Lenten Devo 8: Thy Kingdom Come

**John and I were tasked with writing some devotionals alongside Ruth for the Lenten season. Our theme for these 40 days is The Lord’s Prayer. This is one of John’s and is about the phrase “Thy kingdom come”. It fell on Day 17 of this series.**

Reading: Mark 1:15

What is the kingdom of God? When Jesus wanted to tell people what the kingdom of God was he told them stories.  Stories that gave a window illustration into what the kingdom of God actually was.  I recently read an article about addiction, and it made me wonder if maybe this could have been a parable that Jesus would have used.

There is a simple experiment that is designed to determine which drugs are the most chemically addictive. The experiment goes like this: Put a rat in a cage, alone, with two water bottles. One is just water. The other is water laced with heroin or cocaine. Nearly every time the experiment is run, the rat will become obsessed with the drugged water, and keep coming back for more and more, until it kills itself.

This seems to be pretty conclusive; however on a second take of the experiment we notice that the rat is put in the cage all alone. It has nothing to do but take the drugs. A professor from Vancouver named Bruce Alexander noticed the same thing, so Professor Alexander built “Rat Park”. It is a lush cage where the rats would have colored toys, the best rat food, tunnels to scamper through, and plenty of friends: everything a rat could want. What, Alexander wanted to know, would happen then?

In Rat Park, all the rats obviously tried both water bottles, because they didn’t know what was in them. But what happened next was startling.

The rats with good lives didn’t like the drugged water. They mostly shunned it, consuming less than a quarter of the drugs the isolated rats used. None of them died. While all the rats who were alone and unhappy became heavy users, none of the rats who had a happy environment became addicted.
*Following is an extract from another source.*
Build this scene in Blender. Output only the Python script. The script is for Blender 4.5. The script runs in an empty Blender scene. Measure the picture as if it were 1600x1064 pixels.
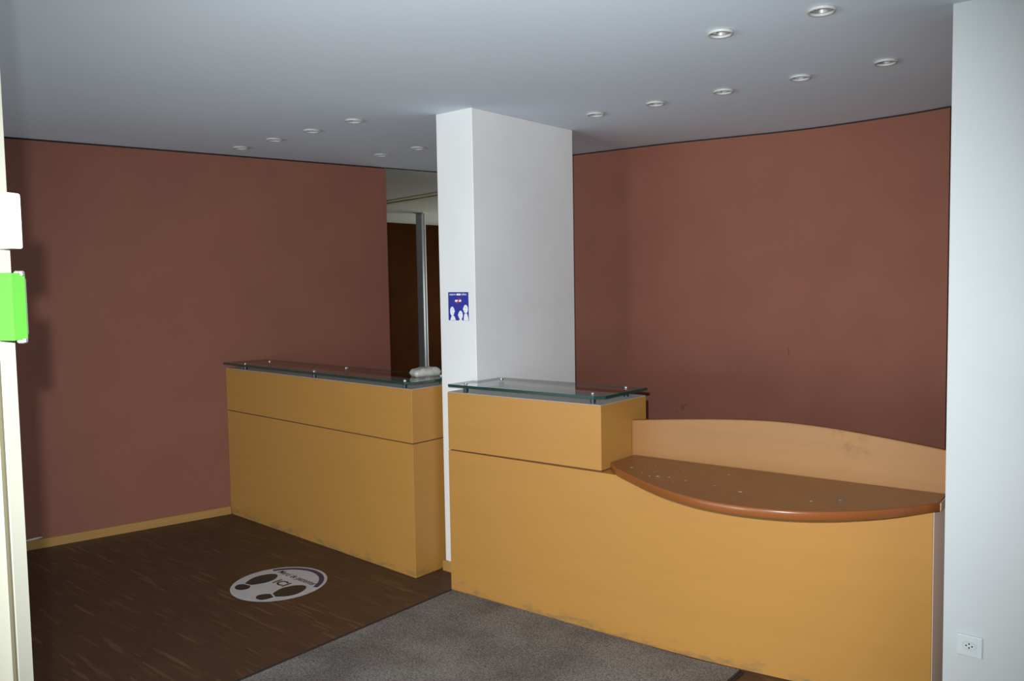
import bpy, bmesh, math, random
from mathutils import Vector, Matrix, Euler

random.seed(7)
S = bpy.context.scene
C = S.collection

# ------------------------------------------------------------------ camera
CAM = Vector((0.0, 0.0, 1.65))
FW = Vector((-0.62733404, 0.77632831, -0.06137071))
RT = Vector((0.77827648, 0.62775109, -0.01463863))
UP = Vector((-0.02716114, 0.05694669, 0.99800769))
cd = bpy.data.cameras.new('camera')
cd.sensor_fit = 'HORIZONTAL'; cd.sensor_width = 36.0
cd.lens = 1258.01 / 1600 * 36
cd.shift_x = -50.35 / 1600; cd.shift_y = -14.17 / 1600
cd.clip_start = 0.05; cd.clip_end = 100
cam = bpy.data.objects.new('camera', cd); C.objects.link(cam)
M3 = Matrix((RT, UP, -FW)).transposed()
cam.matrix_world = Matrix.Translation(CAM) @ M3.to_4x4()
S.camera = cam

# ------------------------------------------------------------------ view, world, lights
S.view_settings.view_transform = 'Standard'
S.view_settings.look = 'None'
S.view_settings.gamma = 1.0
S.view_settings.use_curve_mapping = False
S.view_settings.exposure = 0.0

w = bpy.data.worlds.new('sky'); S.world = w; w.use_nodes = True
bg = w.node_tree.nodes['Background']
bg.inputs[0].default_value = (0.72, 0.86, 1.0, 1); bg.inputs[1].default_value = 1.2

# the camera's pop-up flash, a few centimetres beside and above the lens
ld = bpy.data.lights.new('camera_flash', 'SPOT')
ld.energy = 525; ld.color = (0.97, 1.0, 1.03); ld.shadow_soft_size = 0.012
ld.spot_size = math.radians(85); ld.spot_blend = 0.75
fl = bpy.data.objects.new('camera_flash', ld); C.objects.link(fl)
fl.location = CAM + RT * -0.044 + UP * 0.085
fl.rotation_euler = (FW + RT * -0.022 + UP * -0.068).to_track_quat('-Z', 'Y').to_euler()

# daylight of the shopfront glazing behind the camera, and of the glazed street door in it
def window_light(name, w_, h_, energy, color, loc, rot, spread=180):
    d = bpy.data.lights.new(name, 'AREA'); d.shape = 'RECTANGLE'; d.size = w_; d.size_y = h_; d.energy = energy; d.color = color
    d.spread = math.radians(spread)
    q = bpy.data.objects.new(name, d); C.objects.link(q); q.location = loc; q.rotation_euler = rot
    return q
window_light('shopfront_daylight', 3.6, 1.4, 66, (0.76, 0.91, 1.0), (-4.4, -2.74, 1.0), (math.radians(100), 0, 0))
window_light('street_door_daylight', 0.8, 1.5, 15, (1.0, 0.90, 0.74), (-2.2, -2.70, 1.1), (math.radians(90), 0, math.radians(-6)), 76)

# daylight of the window in the room beyond the opening
ld = bpy.data.lights.new('back_room_daylight', 'AREA')
ld.shape = 'RECTANGLE'; ld.size = 4.4; ld.size_y = 1.3; ld.energy = 62; ld.color = (0.95, 0.97, 0.88)
d2 = bpy.data.objects.new('back_room_daylight', ld); C.objects.link(d2)
d2.location = (-6.9, 9.86, 1.2); d2.rotation_euler = (math.radians(-90), 0, 0)

# ------------------------------------------------------------------ materials
MATS = {}
def mat(name, col, rough=0.6, metal=0.0, noise=None, noise_scale=6.0, bump=0.0, bump_scale=60.0, spec=0.5):
    """procedural principled material; noise = colour to blend towards with a noise pattern"""
    if name in MATS: return MATS[name]
    m = bpy.data.materials.new(name); m.use_nodes = True
    nt = m.node_tree; b = nt.nodes['Principled BSDF']
    b.inputs['Base Color'].default_value = (*col, 1); b.inputs['Roughness'].default_value = rough
    b.inputs['Metallic'].default_value = metal; b.inputs['Specular IOR Level'].default_value = spec
    tc = nt.nodes.new('ShaderNodeNewGeometry')
    if noise:
        n = nt.nodes.new('ShaderNodeTexNoise'); n.inputs['Scale'].default_value = noise_scale; n.inputs['Detail'].default_value = 4
        nt.links.new(tc.outputs['Position'], n.inputs['Vector'])
        r = nt.nodes.new('ShaderNodeMapRange'); r.inputs['From Min'].default_value = .35; r.inputs['From Max'].default_value = .68
        nt.links.new(n.outputs['Fac'], r.inputs['Value'])
        x = nt.nodes.new('ShaderNodeMix'); x.data_type = 'RGBA'
        x.inputs['A'].default_value = (*col, 1); x.inputs['B'].default_value = (*noise, 1)
        nt.links.new(r.outputs['Result'], x.inputs['Factor']); nt.links.new(x.outputs['Result'], b.inputs['Base Color'])
    if bump:
        n2 = nt.nodes.new('ShaderNodeTexNoise'); n2.inputs['Scale'].default_value = bump_scale; n2.inputs['Detail'].default_value = 3
        nt.links.new(tc.outputs['Position'], n2.inputs['Vector'])
        bp = nt.nodes.new('ShaderNodeBump'); bp.inputs['Strength'].default_value = bump; bp.inputs['Distance'].default_value = .004
        nt.links.new(n2.outputs['Fac'], bp.inputs['Height']); nt.links.new(bp.outputs['Normal'], b.inputs['Normal'])
    MATS[name] = m
    return m

def wood_mat(name, a, b_, rough=0.42, scale=(1.5, 1.5, 26), scuff=None, stain=None):
    """fine vertical or horizontal veneer; scuff = colour of patchy kick marks low down"""
    m = bpy.data.materials.new(name); m.use_nodes = True; nt = m.node_tree; b = nt.nodes['Principled BSDF']
    g = nt.nodes.new('ShaderNodeNewGeometry'); mp = nt.nodes.new('ShaderNodeMapping'); mp.inputs['Scale'].default_value = scale
    nt.links.new(g.outputs['Position'], mp.inputs['Vector'])
    n = nt.nodes.new('ShaderNodeTexNoise'); n.inputs['Scale'].default_value = 1.0; n.inputs['Detail'].default_value = 6; n.inputs['Roughness'].default_value = .6
    nt.links.new(mp.outputs['Vector'], n.inputs['Vector'])
    r = nt.nodes.new('ShaderNodeMapRange'); r.inputs['From Min'].default_value = .3; r.inputs['From Max'].default_value = .72
    nt.links.new(n.outputs['Fac'], r.inputs['Value'])
    x = nt.nodes.new('ShaderNodeMix'); x.data_type = 'RGBA'; x.inputs['A'].default_value = (*a, 1); x.inputs['B'].default_value = (*b_, 1)
    nt.links.new(r.outputs['Result'], x.inputs['Factor'])
    out = x.outputs['Result']
    if scuff:
        sp = nt.nodes.new('ShaderNodeSeparateXYZ'); nt.links.new(g.outputs['Position'], sp.inputs[0])
        lo = nt.nodes.new('ShaderNodeMapRange'); lo.inputs['From Min'].default_value = .02; lo.inputs['From Max'].default_value = .13
        lo.inputs['To Min'].default_value = .1; lo.inputs['To Max'].default_value = -.25
        nt.links.new(sp.outputs['Z'], lo.inputs['Value'])
        mp2 = nt.nodes.new('ShaderNodeMapping'); mp2.inputs['Scale'].default_value = (7, 7, 22)
        nt.links.new(g.outputs['Position'], mp2.inputs['Vector'])
        n3 = nt.nodes.new('ShaderNodeTexNoise'); n3.inputs['Scale'].default_value = 1.3; n3.inputs['Detail'].default_value = 8; n3.inputs['Roughness'].default_value = .7
        nt.links.new(mp2.outputs['Vector'], n3.inputs['Vector'])
        ad = nt.nodes.new('ShaderNodeMath'); ad.operation = 'ADD'
        nt.links.new(n3.outputs['Fac'], ad.inputs[0]); nt.links.new(lo.outputs['Result'], ad.inputs[1])
        r2 = nt.nodes.new('ShaderNodeMapRange'); r2.inputs['From Min'].default_value = .56; r2.inputs['From Max'].default_value = .72; r2.inputs['To Max'].default_value = .75
        nt.links.new(ad.outputs[0], r2.inputs['Value'])
        x2 = nt.nodes.new('ShaderNodeMix'); x2.data_type = 'RGBA'; x2.inputs['B'].default_value = (*scuff, 1)
        nt.links.new(out, x2.inputs['A']); nt.links.new(r2.outputs['Result'], x2.inputs['Factor']); out = x2.outputs['Result']
    if stain:                       # greasy hand smudge: (centre, radius, colour)
        dv = nt.nodes.new('ShaderNodeVectorMath'); dv.operation = 'DISTANCE'; dv.inputs[1].default_value = stain[0]
        nt.links.new(g.outputs['Position'], dv.inputs[0])
        fo = nt.nodes.new('ShaderNodeMapRange'); fo.inputs['From Max'].default_value = stain[1]; fo.inputs['To Min'].default_value = .16; fo.inputs['To Max'].default_value = -.3
        nt.links.new(dv.outputs['Value'], fo.inputs['Value'])
        n4 = nt.nodes.new('ShaderNodeTexNoise'); n4.inputs['Scale'].default_value = 16; n4.inputs['Detail'].default_value = 6; n4.inputs['Roughness'].default_value = .65
        nt.links.new(g.outputs['Position'], n4.inputs['Vector'])
        a4 = nt.nodes.new('ShaderNodeMath'); a4.operation = 'ADD'; nt.links.new(n4.outputs['Fac'], a4.inputs[0]); nt.links.new(fo.outputs['Result'], a4.inputs[1])
        r4 = nt.nodes.new('ShaderNodeMapRange'); r4.inputs['From Min'].default_value = .54; r4.inputs['From Max'].default_value = .72; r4.inputs['To Max'].default_value = .6
        nt.links.new(a4.outputs[0], r4.inputs['Value'])
        x4 = nt.nodes.new('ShaderNodeMix'); x4.data_type = 'RGBA'; x4.inputs['B'].default_value = (*stain[2], 1)
        nt.links.new(out, x4.inputs['A']); nt.links.new(r4.outputs['Result'], x4.inputs['Factor']); out = x4.outputs['Result']
    nt.links.new(out, b.inputs['Base Color'])
    b.inputs['Roughness'].default_value = rough; b.inputs['Specular IOR Level'].default_value = .4
    MATS[name] = m
    return m

M_terra = mat('terracotta_paint', (0.258, 0.101, 0.066), .75, noise=(0.240, 0.092, 0.061), noise_scale=3, bump=.12, bump_scale=220, spec=.3)
M_white = mat('white_wall_paint', (0.76, 0.77, 0.77), .7, noise=(0.72, 0.73, 0.73), noise_scale=2.5, bump=.1, bump_scale=180, spec=.3)
M_pier = mat('pale_grey_paint', (0.57, 0.60, 0.61), .7, noise=(0.55, 0.58, 0.59), noise_scale=2.5, bump=.1, bump_scale=180, spec=.3)
M_ceil = mat('ceiling_paint', (0.75, 0.84, 0.93), .85, noise=(0.73, 0.82, 0.91), noise_scale=1.5, bump=.08, bump_scale=120, spec=.2)
M_gap = mat('dark_gap', (0.02, 0.012, 0.012), .8)
M_groove = mat('brown_groove', (0.09, 0.040, 0.016), .8)
M_wood = wood_mat('honey_maple_veneer', (0.440, 0.217, 0.050), (0.420, 0.205, 0.046), scuff=(0.20, 0.14, 0.07))
M_back = wood_mat('pale_pinkish_veneer', (0.315, 0.155, 0.054), (0.29, 0.142, 0.048), stain=((-1.10, 3.37, .955), .24, (0.17, 0.085, 0.035)))
M_base = wood_mat('baseboard_wood', (0.44, 0.25, 0.075), (0.37, 0.20, 0.055))
M_lino = wood_mat('brown_lino', (0.245, 0.096, 0.033), (0.205, 0.082, 0.031), rough=.33, scale=(9, 9, 9), stain=((-1.05, 3.08, .80), .30, (0.12, 0.075, 0.045)))
M_linoedge = mat('brown_lino_edge', (0.235, 0.075, 0.02), .28)
M_board = mat('raw_board', (0.80, 0.66, 0.42), .8, noise=(0.72, 0.58, 0.36), noise_scale=60)
M_grey_end = mat('grey_end_panel', (0.78, 0.66, 0.54), .7)
M_edge = mat('backrest_edge', (0.22, 0.09, 0.025), .5)
M_chrome = mat('chrome', (0.85, 0.85, 0.87), .12, 1.0)
M_cap = mat('satin_chrome', (0.9, 0.9, 0.92), .22, 1.0)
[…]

If I may be so bold, the Kingdom of heaven is like “Rat Park”.  No one is lonely, and people live in loving Christ-like community.  This community is more attractive than the strongest of drugs because this is God’s kingdom.

How can we be about God’s kingdom this week? What can we do to reach out to the lonely and hurting?

Today, please join me in praying for someone in your life that needs God.